§ GOAL
Would you return the complete listing below word for word?

§ DATA PROVIDED
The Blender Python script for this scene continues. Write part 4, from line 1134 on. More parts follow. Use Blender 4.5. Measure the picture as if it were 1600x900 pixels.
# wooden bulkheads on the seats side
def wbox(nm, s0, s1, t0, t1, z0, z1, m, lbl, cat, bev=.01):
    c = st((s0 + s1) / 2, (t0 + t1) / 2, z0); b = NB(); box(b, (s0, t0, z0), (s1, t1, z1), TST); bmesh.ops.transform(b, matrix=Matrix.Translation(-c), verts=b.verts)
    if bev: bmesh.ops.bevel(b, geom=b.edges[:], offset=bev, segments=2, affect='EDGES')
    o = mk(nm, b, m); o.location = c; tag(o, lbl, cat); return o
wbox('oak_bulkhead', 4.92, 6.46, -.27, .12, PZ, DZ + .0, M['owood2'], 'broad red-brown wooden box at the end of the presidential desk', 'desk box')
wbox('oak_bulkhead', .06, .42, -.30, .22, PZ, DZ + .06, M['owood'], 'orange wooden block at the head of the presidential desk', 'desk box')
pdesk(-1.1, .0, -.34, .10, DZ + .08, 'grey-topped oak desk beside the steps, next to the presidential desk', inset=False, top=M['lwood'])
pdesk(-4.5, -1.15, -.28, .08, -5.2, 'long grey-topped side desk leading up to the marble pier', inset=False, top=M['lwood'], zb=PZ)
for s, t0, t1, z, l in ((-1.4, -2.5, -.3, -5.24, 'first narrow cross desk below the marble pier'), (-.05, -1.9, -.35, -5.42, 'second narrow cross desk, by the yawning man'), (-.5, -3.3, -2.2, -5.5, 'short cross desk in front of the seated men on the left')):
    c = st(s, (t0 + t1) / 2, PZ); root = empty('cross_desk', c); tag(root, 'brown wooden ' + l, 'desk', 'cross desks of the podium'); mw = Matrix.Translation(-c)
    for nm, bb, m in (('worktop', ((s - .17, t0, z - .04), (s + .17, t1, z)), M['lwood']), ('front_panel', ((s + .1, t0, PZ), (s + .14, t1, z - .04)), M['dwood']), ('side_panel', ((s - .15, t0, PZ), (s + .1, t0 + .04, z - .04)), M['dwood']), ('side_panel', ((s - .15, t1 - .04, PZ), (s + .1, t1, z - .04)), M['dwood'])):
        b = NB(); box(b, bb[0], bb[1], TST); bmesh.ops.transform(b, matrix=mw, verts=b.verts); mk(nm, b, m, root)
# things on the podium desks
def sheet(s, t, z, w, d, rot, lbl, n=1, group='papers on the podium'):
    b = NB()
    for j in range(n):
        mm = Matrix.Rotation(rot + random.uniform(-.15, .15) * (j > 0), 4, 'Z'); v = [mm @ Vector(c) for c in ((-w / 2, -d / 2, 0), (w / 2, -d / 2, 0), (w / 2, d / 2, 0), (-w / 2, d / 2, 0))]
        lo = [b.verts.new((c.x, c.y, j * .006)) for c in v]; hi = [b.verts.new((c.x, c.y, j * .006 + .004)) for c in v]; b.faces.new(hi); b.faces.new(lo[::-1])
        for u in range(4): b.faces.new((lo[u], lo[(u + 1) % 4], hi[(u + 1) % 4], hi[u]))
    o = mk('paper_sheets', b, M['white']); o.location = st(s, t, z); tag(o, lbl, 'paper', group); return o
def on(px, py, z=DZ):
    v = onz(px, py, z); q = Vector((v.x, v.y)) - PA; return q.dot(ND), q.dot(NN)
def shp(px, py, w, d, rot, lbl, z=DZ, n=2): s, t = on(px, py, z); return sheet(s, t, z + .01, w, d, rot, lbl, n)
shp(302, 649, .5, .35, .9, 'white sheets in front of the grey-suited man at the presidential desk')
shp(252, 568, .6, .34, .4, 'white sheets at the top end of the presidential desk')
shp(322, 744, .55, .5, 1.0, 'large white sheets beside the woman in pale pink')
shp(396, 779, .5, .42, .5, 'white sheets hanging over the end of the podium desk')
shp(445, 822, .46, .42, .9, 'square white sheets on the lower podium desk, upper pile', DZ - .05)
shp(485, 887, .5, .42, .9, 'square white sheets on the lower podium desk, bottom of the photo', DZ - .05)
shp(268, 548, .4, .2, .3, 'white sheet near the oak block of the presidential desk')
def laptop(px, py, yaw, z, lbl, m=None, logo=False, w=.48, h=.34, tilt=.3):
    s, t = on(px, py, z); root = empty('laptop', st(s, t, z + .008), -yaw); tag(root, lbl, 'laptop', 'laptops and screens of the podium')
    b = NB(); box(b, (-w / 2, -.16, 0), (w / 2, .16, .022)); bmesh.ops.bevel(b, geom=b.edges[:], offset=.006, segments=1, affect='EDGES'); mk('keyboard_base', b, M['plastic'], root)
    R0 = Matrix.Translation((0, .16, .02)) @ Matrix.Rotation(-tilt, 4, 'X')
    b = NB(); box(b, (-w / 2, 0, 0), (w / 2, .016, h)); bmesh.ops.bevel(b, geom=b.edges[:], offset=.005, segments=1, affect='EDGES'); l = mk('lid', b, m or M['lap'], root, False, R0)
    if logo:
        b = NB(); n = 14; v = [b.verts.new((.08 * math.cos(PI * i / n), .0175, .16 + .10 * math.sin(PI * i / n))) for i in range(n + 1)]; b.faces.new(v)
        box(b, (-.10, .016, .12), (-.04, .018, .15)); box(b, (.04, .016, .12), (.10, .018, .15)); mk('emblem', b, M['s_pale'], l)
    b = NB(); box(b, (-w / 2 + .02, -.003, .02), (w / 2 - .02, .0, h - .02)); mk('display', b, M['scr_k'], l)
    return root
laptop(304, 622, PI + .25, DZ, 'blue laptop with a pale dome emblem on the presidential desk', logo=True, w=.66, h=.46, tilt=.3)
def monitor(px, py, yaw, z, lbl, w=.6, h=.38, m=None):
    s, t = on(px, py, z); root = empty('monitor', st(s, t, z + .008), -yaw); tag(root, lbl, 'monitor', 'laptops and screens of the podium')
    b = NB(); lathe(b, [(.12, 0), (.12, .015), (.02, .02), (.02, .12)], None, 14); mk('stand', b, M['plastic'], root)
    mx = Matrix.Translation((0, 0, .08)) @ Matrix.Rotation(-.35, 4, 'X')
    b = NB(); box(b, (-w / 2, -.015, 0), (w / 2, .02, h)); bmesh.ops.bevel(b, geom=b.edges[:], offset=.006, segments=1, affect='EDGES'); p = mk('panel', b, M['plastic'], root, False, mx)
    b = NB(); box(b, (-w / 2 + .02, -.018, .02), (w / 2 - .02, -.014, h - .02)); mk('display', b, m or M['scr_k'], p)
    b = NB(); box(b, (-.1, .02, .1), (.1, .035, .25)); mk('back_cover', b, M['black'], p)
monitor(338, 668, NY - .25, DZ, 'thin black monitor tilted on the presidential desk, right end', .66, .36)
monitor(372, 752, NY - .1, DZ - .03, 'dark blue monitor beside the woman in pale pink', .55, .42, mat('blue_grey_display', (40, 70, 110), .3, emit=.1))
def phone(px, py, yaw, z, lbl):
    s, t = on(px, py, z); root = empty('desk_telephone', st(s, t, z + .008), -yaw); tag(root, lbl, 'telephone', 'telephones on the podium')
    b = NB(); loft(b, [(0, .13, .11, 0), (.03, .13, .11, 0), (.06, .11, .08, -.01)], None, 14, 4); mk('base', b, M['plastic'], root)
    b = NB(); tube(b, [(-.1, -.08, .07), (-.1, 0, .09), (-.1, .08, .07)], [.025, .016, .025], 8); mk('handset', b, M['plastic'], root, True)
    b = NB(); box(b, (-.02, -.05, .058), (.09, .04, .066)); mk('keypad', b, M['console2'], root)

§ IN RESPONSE
The Blender Python script for this scene continues. Write part 4, from line 1134 on. More parts follow. Use Blender 4.5. Measure the picture as if it were 1600x900 pixels.
# wooden bulkheads on the seats side
def wbox(nm, s0, s1, t0, t1, z0, z1, m, lbl, cat, bev=.01):
    c = st((s0 + s1) / 2, (t0 + t1) / 2, z0); b = NB(); box(b, (s0, t0, z0), (s1, t1, z1), TST); bmesh.ops.transform(b, matrix=Matrix.Translation(-c), verts=b.verts)
    if bev: bmesh.ops.bevel(b, geom=b.edges[:], offset=bev, segments=2, affect='EDGES')
    o = mk(nm, b, m); o.location = c; tag(o, lbl, cat); return o
wbox('oak_bulkhead', 4.92, 6.46, -.27, .12, PZ, DZ + .0, M['owood2'], 'broad red-brown wooden box at the end of the presidential desk', 'desk box')
wbox('oak_bulkhead', .06, .42, -.30, .22, PZ, DZ + .06, M['owood'], 'orange wooden block at the head of the presidential desk', 'desk box')
pdesk(-1.1, .0, -.34, .10, DZ + .08, 'grey-topped oak desk beside the steps, next to the presidential desk', inset=False, top=M['lwood'])
pdesk(-4.5, -1.15, -.28, .08, -5.2, 'long grey-topped side desk leading up to the marble pier', inset=False, top=M['lwood'], zb=PZ)
for s, t0, t1, z, l in ((-1.4, -2.5, -.3, -5.24, 'first narrow cross desk below the marble pier'), (-.05, -1.9, -.35, -5.42, 'second narrow cross desk, by the yawning man'), (-.5, -3.3, -2.2, -5.5, 'short cross desk in front of the seated men on the left')):
    c = st(s, (t0 + t1) / 2, PZ); root = empty('cross_desk', c); tag(root, 'brown wooden ' + l, 'desk', 'cross desks of the podium'); mw = Matrix.Translation(-c)
    for nm, bb, m in (('worktop', ((s - .17, t0, z - .04), (s + .17, t1, z)), M['lwood']), ('front_panel', ((s + .1, t0, PZ), (s + .14, t1, z - .04)), M['dwood']), ('side_panel', ((s - .15, t0, PZ), (s + .1, t0 + .04, z - .04)), M['dwood']), ('side_panel', ((s - .15, t1 - .04, PZ), (s + .1, t1, z - .04)), M['dwood'])):
        b = NB(); box(b, bb[0], bb[1], TST); bmesh.ops.transform(b, matrix=mw, verts=b.verts); mk(nm, b, m, root)
# things on the podium desks
def sheet(s, t, z, w, d, rot, lbl, n=1, group='papers on the podium'):
    b = NB()
    for j in range(n):
        mm = Matrix.Rotation(rot + random.uniform(-.15, .15) * (j > 0), 4, 'Z'); v = [mm @ Vector(c) for c in ((-w / 2, -d / 2, 0), (w / 2, -d / 2, 0), (w / 2, d / 2, 0), (-w / 2, d / 2, 0))]
        lo = [b.verts.new((c.x, c.y, j * .006)) for c in v]; hi = [b.verts.new((c.x, c.y, j * .006 + .004)) for c in v]; b.faces.new(hi); b.faces.new(lo[::-1])
        for u in range(4): b.faces.new((lo[u], lo[(u + 1) % 4], hi[(u + 1) % 4], hi[u]))
    o = mk('paper_sheets', b, M['white']); o.location = st(s, t, z); tag(o, lbl, 'paper', group); return o
def on(px, py, z=DZ):
    v = onz(px, py, z); q = Vector((v.x, v.y)) - PA; return q.dot(ND), q.dot(NN)
def shp(px, py, w, d, rot, lbl, z=DZ, n=2): s, t = on(px, py, z); return sheet(s, t, z + .01, w, d, rot, lbl, n)
shp(302, 649, .5, .35, .9, 'white sheets in front of the grey-suited man at the presidential desk')
shp(252, 568, .6, .34, .4, 'white sheets at the top end of the presidential desk')
shp(322, 744, .55, .5, 1.0, 'large white sheets beside the woman in pale pink')
shp(396, 779, .5, .42, .5, 'white sheets hanging over the end of the podium desk')
shp(445, 822, .46, .42, .9, 'square white sheets on the lower podium desk, upper pile', DZ - .05)
shp(485, 887, .5, .42, .9, 'square white sheets on the lower podium desk, bottom of the photo', DZ - .05)
shp(268, 548, .4, .2, .3, 'white sheet near the oak block of the presidential desk')
def laptop(px, py, yaw, z, lbl, m=None, logo=False, w=.48, h=.34, tilt=.3):
    s, t = on(px, py, z); root = empty('laptop', st(s, t, z + .008), -yaw); tag(root, lbl, 'laptop', 'laptops and screens of the podium')
    b = NB(); box(b, (-w / 2, -.16, 0), (w / 2, .16, .022)); bmesh.ops.bevel(b, geom=b.edges[:], offset=.006, segments=1, affect='EDGES'); mk('keyboard_base', b, M['plastic'], root)
    R0 = Matrix.Translation((0, .16, .02)) @ Matrix.Rotation(-tilt, 4, 'X')
    b = NB(); box(b, (-w / 2, 0, 0), (w / 2, .016, h)); bmesh.ops.bevel(b, geom=b.edges[:], offset=.005, segments=1, affect='EDGES'); l = mk('lid', b, m or M['lap'], root, False, R0)
    if logo:
        b = NB(); n = 14; v = [b.verts.new((.08 * math.cos(PI * i / n), .0175, .16 + .10 * math.sin(PI * i / n))) for i in range(n + 1)]; b.faces.new(v)
        box(b, (-.10, .016, .12), (-.04, .018, .15)); box(b, (.04, .016, .12), (.10, .018, .15)); mk('emblem', b, M['s_pale'], l)
    b = NB(); box(b, (-w / 2 + .02, -.003, .02), (w / 2 - .02, .0, h - .02)); mk('display', b, M['scr_k'], l)
    return root
laptop(304, 622, PI + .25, DZ, 'blue laptop with a pale dome emblem on the presidential desk', logo=True, w=.66, h=.46, tilt=.3)
def monitor(px, py, yaw, z, lbl, w=.6, h=.38, m=None):
    s, t = on(px, py, z); root = empty('monitor', st(s, t, z + .008), -yaw); tag(root, lbl, 'monitor', 'laptops and screens of the podium')
    b = NB(); lathe(b, [(.12, 0), (.12, .015), (.02, .02), (.02, .12)], None, 14); mk('stand', b, M['plastic'], root)
    mx = Matrix.Translation((0, 0, .08)) @ Matrix.Rotation(-.35, 4, 'X')
    b = NB(); box(b, (-w / 2, -.015, 0), (w / 2, .02, h)); bmesh.ops.bevel(b, geom=b.edges[:], offset=.006, segments=1, affect='EDGES'); p = mk('panel', b, M['plastic'], root, False, mx)
    b = NB(); box(b, (-w / 2 + .02, -.018, .02), (w / 2 - .02, -.014, h - .02)); mk('display', b, m or M['scr_k'], p)
    b = NB(); box(b, (-.1, .02, .1), (.1, .035, .25)); mk('back_cover', b, M['black'], p)
monitor(338, 668, NY - .25, DZ, 'thin black monitor tilted on the presidential desk, right end', .66, .36)
monitor(372, 752, NY - .1, DZ - .03, 'dark blue monitor beside the woman in pale pink', .55, .42, mat('blue_grey_display', (40, 70, 110), .3, emit=.1))
def phone(px, py, yaw, z, lbl):
    s, t = on(px, py, z); root = empty('desk_telephone', st(s, t, z + .008), -yaw); tag(root, lbl, 'telephone', 'telephones on the podium')
    b = NB(); loft(b, [(0, .13, .11, 0), (.03, .13, .11, 0), (.06, .11, .08, -.01)], None, 14, 4); mk('base', b, M['plastic'], root)
    b = NB(); tube(b, [(-.1, -.08, .07), (-.1, 0, .09), (-.1, .08, .07)], [.025, .016, .025], 8); mk('handset', b, M['plastic'], root, True)
    b = NB(); box(b, (-.02, -.05, .058), (.09, .04, .066)); mk('keypad', b, M['console2'], root)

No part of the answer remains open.